#### Given problem:
Quote all lines below exactly. Images stay out.

#### Data section:
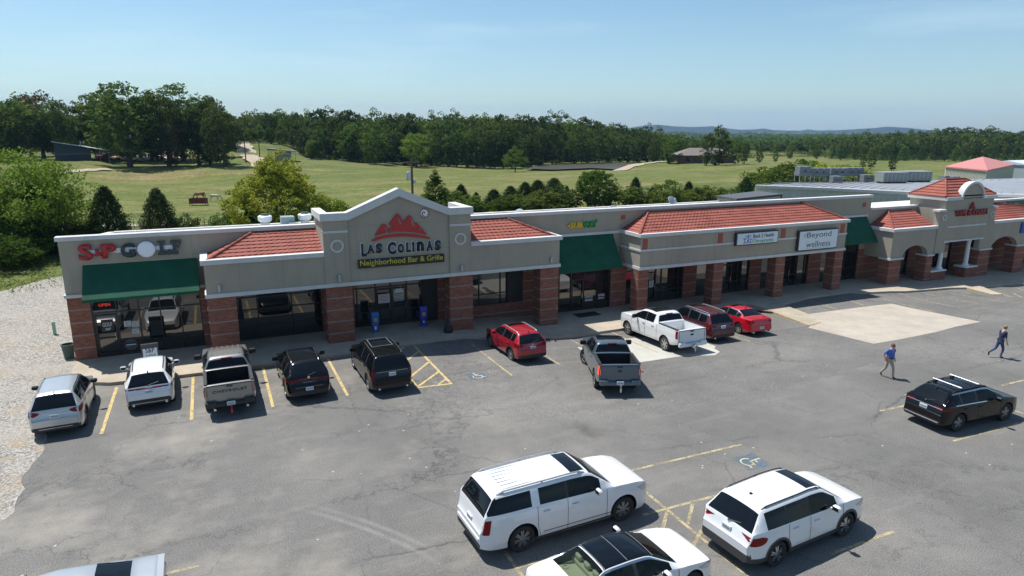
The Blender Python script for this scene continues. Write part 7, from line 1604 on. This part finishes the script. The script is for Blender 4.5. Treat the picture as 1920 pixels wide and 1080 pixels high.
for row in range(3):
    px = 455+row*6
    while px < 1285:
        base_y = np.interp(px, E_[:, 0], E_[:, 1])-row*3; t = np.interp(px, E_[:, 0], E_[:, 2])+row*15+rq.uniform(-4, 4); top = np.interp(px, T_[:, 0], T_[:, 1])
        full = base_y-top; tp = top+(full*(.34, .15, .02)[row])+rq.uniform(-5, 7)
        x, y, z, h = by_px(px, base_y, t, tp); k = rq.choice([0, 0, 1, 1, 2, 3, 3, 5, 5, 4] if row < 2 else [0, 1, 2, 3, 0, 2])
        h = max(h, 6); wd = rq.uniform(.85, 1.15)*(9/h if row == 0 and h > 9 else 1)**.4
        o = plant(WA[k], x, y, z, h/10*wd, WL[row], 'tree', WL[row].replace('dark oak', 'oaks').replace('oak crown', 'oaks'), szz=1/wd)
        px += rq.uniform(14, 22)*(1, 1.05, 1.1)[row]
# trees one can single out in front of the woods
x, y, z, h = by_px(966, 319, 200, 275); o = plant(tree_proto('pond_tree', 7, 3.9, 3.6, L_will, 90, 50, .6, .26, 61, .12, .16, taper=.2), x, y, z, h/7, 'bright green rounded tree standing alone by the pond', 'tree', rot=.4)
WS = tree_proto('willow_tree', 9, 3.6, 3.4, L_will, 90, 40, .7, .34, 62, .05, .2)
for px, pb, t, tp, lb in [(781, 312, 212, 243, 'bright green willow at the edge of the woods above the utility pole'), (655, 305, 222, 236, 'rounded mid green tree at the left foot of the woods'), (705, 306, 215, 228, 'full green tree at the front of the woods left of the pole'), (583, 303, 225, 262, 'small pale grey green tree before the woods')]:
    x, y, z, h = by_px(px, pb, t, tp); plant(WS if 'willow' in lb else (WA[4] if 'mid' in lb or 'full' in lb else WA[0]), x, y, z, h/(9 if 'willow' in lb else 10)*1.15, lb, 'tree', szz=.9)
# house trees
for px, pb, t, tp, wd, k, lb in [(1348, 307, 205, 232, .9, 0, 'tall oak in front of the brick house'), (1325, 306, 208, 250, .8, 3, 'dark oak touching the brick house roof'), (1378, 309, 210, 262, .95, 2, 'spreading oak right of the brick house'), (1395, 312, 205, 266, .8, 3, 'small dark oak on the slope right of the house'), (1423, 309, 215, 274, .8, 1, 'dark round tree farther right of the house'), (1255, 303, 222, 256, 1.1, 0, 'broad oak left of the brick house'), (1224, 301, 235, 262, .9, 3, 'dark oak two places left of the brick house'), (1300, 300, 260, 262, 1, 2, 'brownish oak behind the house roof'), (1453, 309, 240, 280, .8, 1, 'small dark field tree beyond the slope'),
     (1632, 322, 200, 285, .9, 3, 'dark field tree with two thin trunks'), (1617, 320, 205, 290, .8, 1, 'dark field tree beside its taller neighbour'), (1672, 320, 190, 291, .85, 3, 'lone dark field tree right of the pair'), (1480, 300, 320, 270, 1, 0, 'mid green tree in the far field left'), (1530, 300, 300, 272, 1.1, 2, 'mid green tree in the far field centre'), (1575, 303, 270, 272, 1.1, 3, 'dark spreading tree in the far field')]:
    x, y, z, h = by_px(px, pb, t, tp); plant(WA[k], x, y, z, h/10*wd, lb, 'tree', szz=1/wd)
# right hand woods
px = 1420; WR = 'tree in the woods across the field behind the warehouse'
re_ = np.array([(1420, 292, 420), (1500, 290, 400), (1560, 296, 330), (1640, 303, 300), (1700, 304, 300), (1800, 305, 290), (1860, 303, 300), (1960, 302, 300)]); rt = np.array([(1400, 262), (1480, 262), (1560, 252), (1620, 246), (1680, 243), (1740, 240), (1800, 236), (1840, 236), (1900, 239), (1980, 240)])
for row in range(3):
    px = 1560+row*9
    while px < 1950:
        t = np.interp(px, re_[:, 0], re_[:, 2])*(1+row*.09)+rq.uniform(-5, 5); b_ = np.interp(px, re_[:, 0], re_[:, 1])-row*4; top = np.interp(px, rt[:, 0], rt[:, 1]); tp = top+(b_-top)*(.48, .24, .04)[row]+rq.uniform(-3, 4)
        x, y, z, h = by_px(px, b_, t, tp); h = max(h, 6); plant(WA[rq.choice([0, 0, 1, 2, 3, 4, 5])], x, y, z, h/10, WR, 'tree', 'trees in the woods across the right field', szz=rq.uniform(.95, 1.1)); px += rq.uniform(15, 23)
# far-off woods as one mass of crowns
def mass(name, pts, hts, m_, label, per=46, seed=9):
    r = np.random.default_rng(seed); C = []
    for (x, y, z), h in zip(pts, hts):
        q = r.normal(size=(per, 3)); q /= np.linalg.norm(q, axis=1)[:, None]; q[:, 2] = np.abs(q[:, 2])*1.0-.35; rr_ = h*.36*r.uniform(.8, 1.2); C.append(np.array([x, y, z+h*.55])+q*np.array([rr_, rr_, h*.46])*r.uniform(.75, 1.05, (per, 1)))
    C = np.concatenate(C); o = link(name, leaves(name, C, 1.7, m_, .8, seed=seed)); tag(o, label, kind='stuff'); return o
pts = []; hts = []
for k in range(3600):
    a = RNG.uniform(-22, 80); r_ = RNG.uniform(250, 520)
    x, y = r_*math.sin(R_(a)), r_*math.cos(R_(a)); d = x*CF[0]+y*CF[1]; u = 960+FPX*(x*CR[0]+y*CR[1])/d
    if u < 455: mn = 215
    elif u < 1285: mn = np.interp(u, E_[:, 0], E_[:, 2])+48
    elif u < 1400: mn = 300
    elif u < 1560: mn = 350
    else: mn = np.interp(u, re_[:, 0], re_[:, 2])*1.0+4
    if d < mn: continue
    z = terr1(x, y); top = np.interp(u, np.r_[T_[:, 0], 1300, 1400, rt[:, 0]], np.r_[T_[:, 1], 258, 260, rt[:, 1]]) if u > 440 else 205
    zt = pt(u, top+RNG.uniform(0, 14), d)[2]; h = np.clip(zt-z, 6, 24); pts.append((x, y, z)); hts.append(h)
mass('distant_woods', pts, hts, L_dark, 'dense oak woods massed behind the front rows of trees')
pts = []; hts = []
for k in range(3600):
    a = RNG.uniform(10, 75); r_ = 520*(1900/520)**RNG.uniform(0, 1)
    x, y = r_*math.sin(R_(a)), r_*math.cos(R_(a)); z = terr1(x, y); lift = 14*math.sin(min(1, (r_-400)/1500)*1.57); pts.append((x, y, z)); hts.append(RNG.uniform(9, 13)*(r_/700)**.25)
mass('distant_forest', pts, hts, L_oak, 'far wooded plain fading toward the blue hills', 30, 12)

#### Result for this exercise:
The Blender Python script for this scene continues. Write part 7, from line 1604 on. This part finishes the script. The script is for Blender 4.5. Treat the picture as 1920 pixels wide and 1080 pixels high.
for row in range(3):
    px = 455+row*6
    while px < 1285:
        base_y = np.interp(px, E_[:, 0], E_[:, 1])-row*3; t = np.interp(px, E_[:, 0], E_[:, 2])+row*15+rq.uniform(-4, 4); top = np.interp(px, T_[:, 0], T_[:, 1])
        full = base_y-top; tp = top+(full*(.34, .15, .02)[row])+rq.uniform(-5, 7)
        x, y, z, h = by_px(px, base_y, t, tp); k = rq.choice([0, 0, 1, 1, 2, 3, 3, 5, 5, 4] if row < 2 else [0, 1, 2, 3, 0, 2])
        h = max(h, 6); wd = rq.uniform(.85, 1.15)*(9/h if row == 0 and h > 9 else 1)**.4
        o = plant(WA[k], x, y, z, h/10*wd, WL[row], 'tree', WL[row].replace('dark oak', 'oaks').replace('oak crown', 'oaks'), szz=1/wd)
        px += rq.uniform(14, 22)*(1, 1.05, 1.1)[row]
# trees one can single out in front of the woods
x, y, z, h = by_px(966, 319, 200, 275); o = plant(tree_proto('pond_tree', 7, 3.9, 3.6, L_will, 90, 50, .6, .26, 61, .12, .16, taper=.2), x, y, z, h/7, 'bright green rounded tree standing alone by the pond', 'tree', rot=.4)
WS = tree_proto('willow_tree', 9, 3.6, 3.4, L_will, 90, 40, .7, .34, 62, .05, .2)
for px, pb, t, tp, lb in [(781, 312, 212, 243, 'bright green willow at the edge of the woods above the utility pole'), (655, 305, 222, 236, 'rounded mid green tree at the left foot of the woods'), (705, 306, 215, 228, 'full green tree at the front of the woods left of the pole'), (583, 303, 225, 262, 'small pale grey green tree before the woods')]:
    x, y, z, h = by_px(px, pb, t, tp); plant(WS if 'willow' in lb else (WA[4] if 'mid' in lb or 'full' in lb else WA[0]), x, y, z, h/(9 if 'willow' in lb else 10)*1.15, lb, 'tree', szz=.9)
# house trees
for px, pb, t, tp, wd, k, lb in [(1348, 307, 205, 232, .9, 0, 'tall oak in front of the brick house'), (1325, 306, 208, 250, .8, 3, 'dark oak touching the brick house roof'), (1378, 309, 210, 262, .95, 2, 'spreading oak right of the brick house'), (1395, 312, 205, 266, .8, 3, 'small dark oak on the slope right of the house'), (1423, 309, 215, 274, .8, 1, 'dark round tree farther right of the house'), (1255, 303, 222, 256, 1.1, 0, 'broad oak left of the brick house'), (1224, 301, 235, 262, .9, 3, 'dark oak two places left of the brick house'), (1300, 300, 260, 262, 1, 2, 'brownish oak behind the house roof'), (1453, 309, 240, 280, .8, 1, 'small dark field tree beyond the slope'),
     (1632, 322, 200, 285, .9, 3, 'dark field tree with two thin trunks'), (1617, 320, 205, 290, .8, 1, 'dark field tree beside its taller neighbour'), (1672, 320, 190, 291, .85, 3, 'lone dark field tree right of the pair'), (1480, 300, 320, 270, 1, 0, 'mid green tree in the far field left'), (1530, 300, 300, 272, 1.1, 2, 'mid green tree in the far field centre'), (1575, 303, 270, 272, 1.1, 3, 'dark spreading tree in the far field')]:
    x, y, z, h = by_px(px, pb, t, tp); plant(WA[k], x, y, z, h/10*wd, lb, 'tree', szz=1/wd)
# right hand woods
px = 1420; WR = 'tree in the woods across the field behind the warehouse'
re_ = np.array([(1420, 292, 420), (1500, 290, 400), (1560, 296, 330), (1640, 303, 300), (1700, 304, 300), (1800, 305, 290), (1860, 303, 300), (1960, 302, 300)]); rt = np.array([(1400, 262), (1480, 262), (1560, 252), (1620, 246), (1680, 243), (1740, 240), (1800, 236), (1840, 236), (1900, 239), (1980, 240)])
for row in range(3):
    px = 1560+row*9
    while px < 1950:
        t = np.interp(px, re_[:, 0], re_[:, 2])*(1+row*.09)+rq.uniform(-5, 5); b_ = np.interp(px, re_[:, 0], re_[:, 1])-row*4; top = np.interp(px, rt[:, 0], rt[:, 1]); tp = top+(b_-top)*(.48, .24, .04)[row]+rq.uniform(-3, 4)
        x, y, z, h = by_px(px, b_, t, tp); h = max(h, 6); plant(WA[rq.choice([0, 0, 1, 2, 3, 4, 5])], x, y, z, h/10, WR, 'tree', 'trees in the woods across the right field', szz=rq.uniform(.95, 1.1)); px += rq.uniform(15, 23)
# far-off woods as one mass of crowns
def mass(name, pts, hts, m_, label, per=46, seed=9):
    r = np.random.default_rng(seed); C = []
    for (x, y, z), h in zip(pts, hts):
        q = r.normal(size=(per, 3)); q /= np.linalg.norm(q, axis=1)[:, None]; q[:, 2] = np.abs(q[:, 2])*1.0-.35; rr_ = h*.36*r.uniform(.8, 1.2); C.append(np.array([x, y, z+h*.55])+q*np.array([rr_, rr_, h*.46])*r.uniform(.75, 1.05, (per, 1)))
    C = np.concatenate(C); o = link(name, leaves(name, C, 1.7, m_, .8, seed=seed)); tag(o, label, kind='stuff'); return o
pts = []; hts = []
for k in range(3600):
    a = RNG.uniform(-22, 80); r_ = RNG.uniform(250, 520)
    x, y = r_*math.sin(R_(a)), r_*math.cos(R_(a)); d = x*CF[0]+y*CF[1]; u = 960+FPX*(x*CR[0]+y*CR[1])/d
    if u < 455: mn = 215
    elif u < 1285: mn = np.interp(u, E_[:, 0], E_[:, 2])+48
    elif u < 1400: mn = 300
    elif u < 1560: mn = 350
    else: mn = np.interp(u, re_[:, 0], re_[:, 2])*1.0+4
    if d < mn: continue
    z = terr1(x, y); top = np.interp(u, np.r_[T_[:, 0], 1300, 1400, rt[:, 0]], np.r_[T_[:, 1], 258, 260, rt[:, 1]]) if u > 440 else 205
    zt = pt(u, top+RNG.uniform(0, 14), d)[2]; h = np.clip(zt-z, 6, 24); pts.append((x, y, z)); hts.append(h)
mass('distant_woods', pts, hts, L_dark, 'dense oak woods massed behind the front rows of trees')
pts = []; hts = []
for k in range(3600):
    a = RNG.uniform(10, 75); r_ = 520*(1900/520)**RNG.uniform(0, 1)
    x, y = r_*math.sin(R_(a)), r_*math.cos(R_(a)); z = terr1(x, y); lift = 14*math.sin(min(1, (r_-400)/1500)*1.57); pts.append((x, y, z)); hts.append(RNG.uniform(9, 13)*(r_/700)**.25)
mass('distant_forest', pts, hts, L_oak, 'far wooded plain fading toward the blue hills', 30, 12)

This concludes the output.